SİGORTACILARIN BİTMEYEN KABUSU; LİMON PİYASASI



      Limon piyasası, herhangi bir pazarda alıcı ve satıcıların bilgi düzeylerinin eşit olmaması durumunda ortaya çıkabilecek sorunları ifade etmek için kullanılmaktadır. Bir çok piyasa için geçerli olan bu durum sigortacılık için de geçerlidir. Bu problem ilk olarak George Akerlof  tarafından yazılan ''Limon Piyasası'' adlı makalede dile getirilmiştir. George Akerlof ortaya attığı teoriyi şu şekilde açıklamaktadır;
       
      İkinci el piyasasında alıcılar otomobillerle ilgili fazla bilgiye sahip değillerdir. bu piyasada alıcılar satın almak istedikleri otomobiller için ortalama bir fiyat teklifinde bulunurlar. Araçlarına iyi bir şekilde bakmış, bakımlarını özenle ve düzenli bir şekilde yaptırmış olan araç sahipleri otomobillerini bu fiyattan satmaya razı olmamaktadırlar. Problemli ve bakımsız araçlara sahip olanlar ise bu fiyattan satış yapmaya isteklidirler. Bu durumda kaliteli otomobiller satılmazken kalitesiz otomobiller satılmaktadır. Burada bir nevi kötü mallar iyi malları piyasadan kovmaktatır. Akerlof, çalışmasında asimetrik bilgi problemine piyasanın nasıl yanıt verdiğini sistematik bir biçimde incelemiştir.

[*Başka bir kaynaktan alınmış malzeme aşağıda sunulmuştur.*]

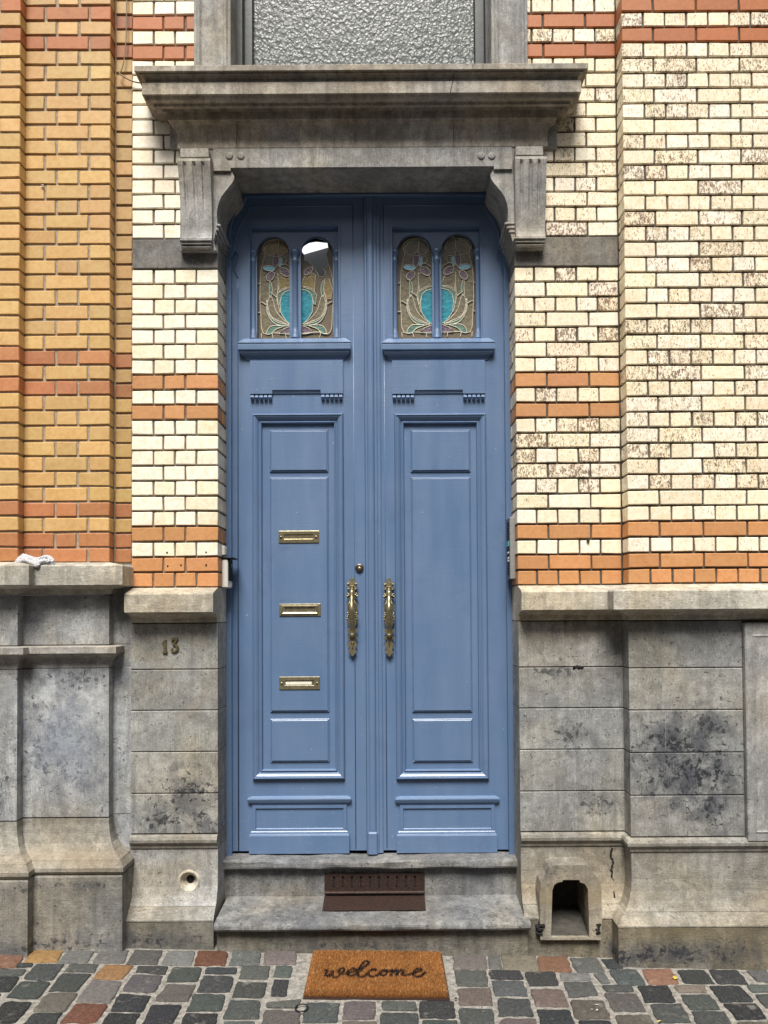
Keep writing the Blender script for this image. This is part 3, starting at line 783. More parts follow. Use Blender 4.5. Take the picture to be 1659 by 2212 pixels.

      Limon piyasası koşullarının geçerli olduğu pazarlarda, taraflar arasında bilgi düzeyi asimetriktir bundan dolayı ticari işlemler başarısız olmaktadır. Asimetrik bilgi ticari değere sahip olan işlemlerde, tarafların iktisadi işlemlere konu olan ürünlerin özellikleri hakkında sahip oldukları bilgi düzeylerinin farklı olması olarak tanımlanmaktadır. Bu bilgiye göre taraflar tam bilgi sahibi değillerdir. Bir piyasada alıcı ve satıcıların, piyasada satılan malların kaliteleri hakkında tam bilgiye sahip oldukları varsayılırsa piyasada herhangi bir problemle karşılaşılmayacaktır. Ancak tarafların tam bilgiye sahip olabilmeleri için piyasadaki mallar hakkındaki bilgilere kolaylıkla erişebilmeleri ve bu bilgileri doğrulayabilmeleri gerekmektedir. Tam bilgi söz konusu ise, malların kalite düzeylerini, malların fiyatlarının yansıttığı söylenebilmektedir. Ancak piyasadaki tüm malların kalite bilgilerine alıcı ve satıcıların aynı düzeyde sahip almaları mümkün olmamaktadır. Bu durumda fiyat-kalite arasında ilişki kurulamamaktadır. Bundan dolayı başta Akerlof'da olmak üzere asimetrik bilgi üzerine yapılmış olan çalışmaların hareket noktası kalite belirsizliğidir. Ürün kalite bilgisine erişimin maliyetli olması ve bütün bilgiye erişimin imkansız olması durumlarında ürün kalitesinde belirsizlikler söz konusudur.